In between school and swimming, Britt and his roommate take care of their animals. Among them have been a duck named Arby that was a bargain at $1.50 but "grew up too fast and he never learned to quack," and two pythons he brought back in a swim bag on the plane from a meet in California.

These days, as Britt drives back and forth to the Starlit Swim Club in Fairfax to practice for three hours, he thinks a lot about the future. He now is concentrating on yet another goal, the 1980 national long course finals July 29 in Irvine, Calif., where an honorary Olympic swimming team will be selected. "We had our reservations to Moscow and all," said his mother.

Britt says now it's as if the Games don't exist. "It (the Olympic boycott) took a lot of pressure and worry off a lot of people," he said. "I had as good a shot (at a medal) as anybody.
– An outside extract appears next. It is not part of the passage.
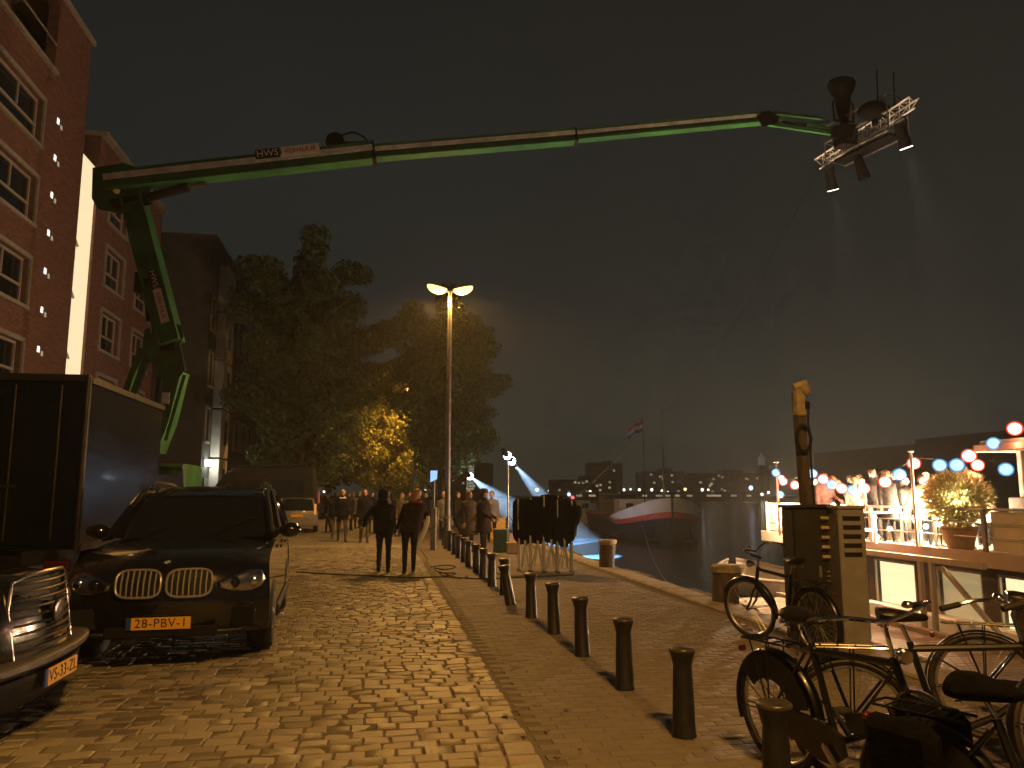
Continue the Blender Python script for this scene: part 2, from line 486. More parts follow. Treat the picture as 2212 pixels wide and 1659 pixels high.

In four more years it's hard to say what's going to happen."

This summer, Britt, as most college students his age, will got to parties with friends, eat pizza and drive around in his brown sports car.

The hours he spends with his friends -- most of them swimmers -- is perhaps the best time for Britt, who used to think about competing in other sports but quickly gave up the thought.

"Basketball and football, Mom and Dad said no," he said.

Three years ago Britt says, he finally knew that he could take swimming seriously. "If I quit I would just be letting myself down," he said.

"If you asked me when I finish what I got out of all of this," he added, "the most I've got is my friends."